▪ Et si on parlait de dette gouvernementale ? Parce qu’apparemment, ce n’est pas un problème — du moins pas aux Etats-Unis, en tout cas. L’intérêt net versé par le gouvernement américain est en fait le même, en tant que pourcentage du PIB, qu’il y a 40 ans. Il ne représente qu’1,3% de la production : pas de quoi s’inquiéter.
Mais attendez… que voyons-nous là ? La maturité moyenne de cette dette a baissé, passant de plus de cinq ans à quatre seulement. Et selon le Bureau américain de la gestion et du budget, si les Etats-Unis maintiennent ce cap, l’intérêt net passera à 5% du PIB en 2019, puis 10% en 2034.
Ces chiffres partent du principe qu’il n’y aura pas de grande augmentation des taux d’intérêts… et que l’économie se remettra comme prévu. Si l’une ou l’autre de ces deux choses ne se produisent pas comme prévu, la situation se dégradera rapidement.
Imaginez si le gouvernement américain se retrouvait forcé de refinancer sa dette à des taux d’intérêt à deux chiffres — comme on en trouvait à la fin des années 70. Les intérêts nets pourraient passer à 4% du PIB en quelques mois.
▪ Nous vivons une dépression, non une récession. Il faut toujours plus de temps pour sortir d’une dépression. Et elles sont également bien plus insidieuses. Parce qu’il y a toujours des périodes où les choses semblent "revenir à la normale" — pour mieux reprendre le chemin de la baisse dès que les investisseurs deviennent haussiers.
Richard Koo, auteur du livre The Balance Sheet Recovery ["Une reprise pour les bilans", ndlr.], se rappelle de la longue traversée du désert du Japon :
"Nous avons assisté à des faux départs… L’économie donnait des signes d’amélioration, et nous disions : ‘mon Dieu, le déficit budgétaire est trop profond’. Nous réduisions alors les stimulants fiscaux et l’effondrement reprenait. Nous avons subi ces zigzags durant 15 ans".
Koo comprend ce qui est en train de se passer, plus ou moins. Les entreprises et les ménages remboursent leurs dettes. Lui et Paul Krugman sont d’avis que les autorités doivent continuer à injecter de l’argent dans le système, sans quoi ils auront droit à une "décennie perdue", comme les Japonais.
Il faut que les plans de relance continuent d’affluer "jusqu’à ce que le désendettement du secteur privé soit terminé", dit-il.
Selon nos calculs, il faudra entre cinq et 10 ans pour que le secteur privé se désendette. A ce moment-là, les autorités auront ajouté des milliers de milliards de dollars de dette aux finances publiques. Dans la mesure où elles ne peuvent pas financer une telle quantité par le biais de l’épargne privée américaine… et dans la mesure où les étrangers, méfiants, ne seront guère pressés de prêter une telle somme même s’ils l’avaient, la Fed elle-même devra trouver l’argent. Cela mettra le dollar plus encore en danger… ainsi que le système financier mondial tout entier.

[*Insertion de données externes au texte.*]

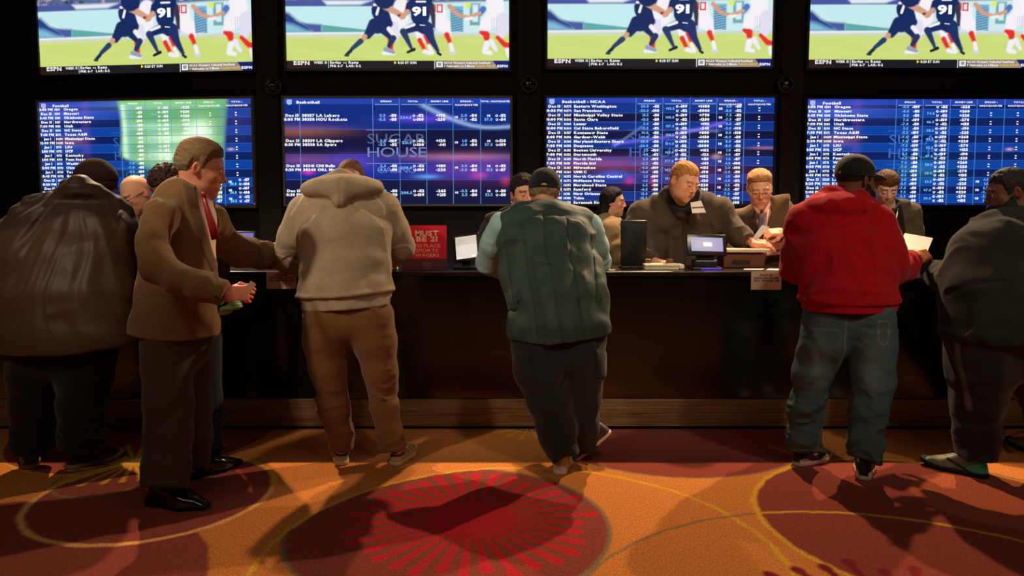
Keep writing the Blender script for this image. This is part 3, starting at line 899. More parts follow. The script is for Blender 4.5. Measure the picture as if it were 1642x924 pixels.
FSP = ['-3.0', '-8.0', '8.0', '7.0', '-7.0', '5.5', '-5.5', '-7.0', '7.0', '-7.5', '7.5', '6.5', '-6.5', '7.0', '-7.0', '11.5', '-11.5', '3.5', '-3.5', '-7.5', '7.5', '-2.5', '2.5']
FTOT = [None, '74.5', '46.0', '58.5', '44.5', '55.5', '47.5', '58.0', '58.0', '53.5', '47.0', '39.0']
BN = ['Eastern Washington', 'San Francisco', 'Mississippi Valley State', 'Santa Clara', 'Lamar', 'Cal State Bakersfield', 'Kennesaw State', 'Gardner-Webb', 'Maryland-Eastern Shore', 'Duquesne', 'Boston University', 'Dartmouth', 'North Florida', 'Florida Intl', 'Milwaukee', 'UMKC', 'North Carolina Central', 'McNeese State', 'Morehead State', 'Samford', 'New Orleans', 'Tulsa', 'Savannah State', 'Wisconsin']
BT = ['10:00 PM', '10:00 PM', '10:00 PM', '5:00 PM', '7:00 PM', '7:00 PM', '7:00 PM', '7:00 PM', '8:00 PM', '8:00 PM', '8:00 PM', '8:00 PM']
BC = ['36375', '36374', '36367', '36366', '36363', '36364', '36357', '36356', '36360', '36358', '36353', '36352', '36350', '36351', '36363', '36364', '36375', '36372', '36373', '36373', '36381', '36380', '36370', '36378']
BSP = [20.0, 13.5, 5.5, 14.0, 20.0, 1.5, 2.5, 4.0, 1.5, 6.5, 12.5, 23.5]
BO = ['-112', '-108', '-110', '-110', '-110', '-112', '-110', '-110', '-110', '-110', '-109', '-112', '-109', '-112', '-109', '-112', '-109', '-112', '-110', '-110', '-110', '-110', '-108', '-112']
BTOT = ['143.5', '148.0', '137.5', '138.5', '154.0', '143.0', '177.0', '142.5', '139.5', '146.0', '151.5', '150.0']
BML = ['+1400', '-8000', '+750', '-1250', '+195', '-245', '+800', '-1450', '+1000', '-5000', '+102', '-122', '+118', '-143', '+155', '-190', '+102', '-125', '+220', '-285', '+650', '-1000', '+900', '-2000']
BH = [11.0, 7.5, 3.0, 8.0, 11.0, 1.0, 1.0, 2.0, 1.0, 3.5, 7.0, 20.0]
LB = (120, 190, 255)
def streak(u, v, pts, w):
    d = None
    for (a, b) in zip(pts[:-1], pts[1:]):
        a = np.array(a); b = np.array(b); ab = b - a; q = np.stack([u, v], 1) - a
        t = np.clip(q @ ab / (ab @ ab), 0, 1); e = np.hypot(*(q - t[:, None] * ab).T); d = e if d is None else np.minimum(d, e)
    return np.exp(-(d / w) ** 2)
def glow(u, v, cx, cy, rx, ry): return np.exp(-((u - cx) / rx) ** 2 - ((v - cy) / ry) ** 2)
COLX = [0.0, .068, .392, .510, .629, .747, .869, 1.0]      # column lines as a share of the width
def odds_picture(kind):
    def fn(u, v):
        u = u.astype(np.float64); n = len(u); x = u; y = 1 - v             # y down from the top
        body = y > .055
        if kind == 'basket':
            rows = np.clip(((y - .055) / .2385).astype(int), 0, 3)
            C = np.where((rows % 2 == 0)[:, None], lin((12, 44, 128)), lin((14, 20, 62)))
        else:
            rh = .0805 if kind == 'foot' else .0822; off = .092 if kind == 'foot' else .142
            rows = np.floor((y - off) / rh).astype(int)
            C = np.where((rows % 2 == 0)[:, None], lin((14, 66, 160)), lin((12, 34, 96)))
            if kind == 'ncaa': C = np.where((rows % 2 == 0)[:, None], lin((14, 20, 66)), lin((14, 52, 138)))
        C = np.where(body[:, None], C, lin((34, 66, 172)))
        add = lambda m, c: C + m[:, None] * lin(c)
        if kind == 'basket':
            C = add(glow(x, y, .05, .31, .2, .05) * .35, (220, 130, 70)); C = add(glow(x, y, .08, .58, .14, .05) * .3, (200, 100, 90))
            C = add(streak(x, y, [(.62, .07), (.65, .105), (.69, .145), (.73, .185), (.78, .225), (.83, .255), (.88, .272), (.93, .275), (1.0, .265)], .017) * .5, (190, 225, 250))
            C = add(glow(x, y, .6, .19, .14, .035) * .6, (120, 60, 230)); C = add(glow(x, y, .78, .55, .22, .035) * .42, (235, 140, 90))
            C = add(glow(x, y, .85, .66, .2, .12) * .4, (150, 60, 150)); C = add(glow(x, y, .1, .70, .025, .02) * .7, (250, 30, 180))
            C = add(glow(x, y, .3, .6, .1, .08) * .35, (130, 80, 230)); C = add(glow(x, y, .63, .74, .05, .02) * .6, (110, 190, 250))
            C = add(glow(x, y, .86, .73, .03, .03) * .5, (240, 50, 110)); C = add(glow(x, y, .5, .68, .4, .07) * .12, (60, 50, 220))
            C = add(glow(x, y, .98, .78, .02, .04) * .5, (230, 60, 60))
        elif kind == 'ncaa':
            C = add(streak(x, y, [(.3, .43), (.55, .36), (.78, .23)], .014) * .7, (130, 90, 245)); C = add(streak(x, y, [(.3, .45), (.42, .27)], .008) * .3, (160, 190, 230))
            C = add(streak(x, y, [(.58, .30), (.75, .31)], .012) * .3, (170, 180, 240)); C = add(glow(x, y, .25, .62, .25, .06) * .3, (220, 90, 60))
            C = add(glow(x, y, .3, .72, .07, .04) * .6, (40, 110, 240)); C = add(glow(x, y, .37, .78, .02, .03) * .8, (220, 20, 80))
            C = add(glow(x, y, .47, .79, .012, .04) * .9, (230, 20, 80)); C = add(glow(x, y, .6, .72, .3, .12) * .2, (150, 60, 130))
            C = add(glow(x, y, .96, .47, .06, .012) * .5, (230, 150, 110)); C = add(glow(x, y, .75, .55, .02, .02) * .7, (240, 160, 110))
            m = glow(x, y, .45, .85, .09, .12)[:, None] * .6; C = C * (1 - m) + lin((12, 18, 70)) * m
        else:
            C = add(glow(x, y, .1, .1, .25, .08) * .5, (90, 90, 190))
            if kind == 'foot':
                C = add(glow(x, y, .22, .3, .02, .5) * .10, (190, 90, 190)); C = add(glow(x, y, .9, .47, .015, .012) * .8, (240, 180, 140))
                C = add(glow(x, y, .52, .66, .1, .1) * .3, (40, 150, 120)); C = add(glow(x, y, .15, .38, .06, .05) * .35, (200, 120, 160))
        return np.clip(C, 0, 1)
    return fn
def green_picture(u, v):
    C = odds_picture('foot')(u, v); x = u; y = 1 - v
    rows = np.floor((y - .092) / .0805).astype(int)
    edge = .385 + .015 * np.sin(y * 6)
    fld = sstep(edge - .02, edge + .01, x) * sstep(.895, .865, x + (y - .2) * .05) * sstep(.66 + (x - .5) * .9, .60 + (x - .5) * .9, y)
    g = np.where((rows % 2 == 0)[:, None], lin((108, 178, 112)), lin((122, 188, 118)))
    g = g + (glow(x, y, .63, .36, .13, .06) * .5)[:, None] * lin((235, 245, 230)) + (glow(x, y, .76, .30, .055, .10) * .8)[:, None] * lin((250, 255, 240)) - (glow(x, y, .765, .30, .012, .025) * .5)[:, None] * lin((120, 120, 120))
    g = g + (glow(x, y, .55, .25, .16, .03) * .35)[:, None] * lin((220, 240, 235)) + (glow(x, y, .60, .52, .1, .06) * .5)[:, None] * lin((245, 245, 235))
    g = g + (streak(x, y, [(.40, .05), (.41, .55)], .016) * .5)[:, None] * lin((235, 245, 230))
    C = C * (1 - fld[:, None]) + np.clip(g, 0, 1) * fld[:, None]
    C = C + (glow(x, y, .55, .03, .25, .05) * .25)[:, None] * lin((150, 200, 160))
    m = (glow(x, y, .93, .2, .08, .2) * .35)[:, None]; C = C * (1 - m) + lin((70, 70, 150)) * m
    return np.clip(C, 0, 1)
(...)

Koo a peut-être raison — du moins aussi loin que porte sa pensée. Il devrait réfléchir un peu plus loin. Le problème, c’est la dette. Un excès de dette dans le secteur privé a généré des marchés baissiers et une crise bancaire. Un excès de dette dans le secteur public engendrera aussi de gros problèmes — des défauts de paiement de la part de l’Etat… et de l’hyperinflation. Bien pire qu’une dépression.